A Short Post About Victorian Divorce Law

No, wait! Don’t go. It’s more interesting than it sounds.

Did you know that, before the Matrimonial Causes Act changed everything in 1857, it was almost impossible to get a divorce in England? Miserable couples back then needed an act of parliament before they could get shot of each other, and that cost way more money than most people had.

Even after civil divorce became possible in 1857, the genders weren’t treated equally. A man could sue his wife on the grounds of adultery, but a woman couldn’t divorce her husband for adultery alone. She needed additional grounds, such as desertion, cruelty, incest, or criminal conduct like buggery or bigamy (say that ten times fast).

Neither could she be sure of hanging onto her property. Until 1882 and the passing of the Married Women’s Property Act, most of a woman’s property and/or earnings became her husband’s (though there were ways of tying things up if a woman had a good lawyer and canny guardians). In fact, in the eyes of the law, a woman wasn’t really a person, separate from her husband; she couldn’t be forced to testify against him in court, and he was responsible for her debts as though they were his own.

At least, that’s my understanding based on the research I’ve done. And that’s the problem. You see, the criticism that comes up the most when people read Ruled by Desire is to do with historical divorce law. Either the critter is sure divorce was harder than I depict it, or they’re sure the law must have been fairer.

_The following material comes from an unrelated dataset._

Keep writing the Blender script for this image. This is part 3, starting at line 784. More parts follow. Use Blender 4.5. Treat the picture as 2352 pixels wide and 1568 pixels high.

It’s a funny thing, what we think we know about history. I bet, for everything I’m right about, I have a misconception or mistake about something else. (Please let me know in comments if i have any facts wrong here). My main worry is always: Am I being clear enough? How do I be clear about the facts without sending my readers (largely imaginary at this point) off to sleep? And what if I’m the one who’s wrong?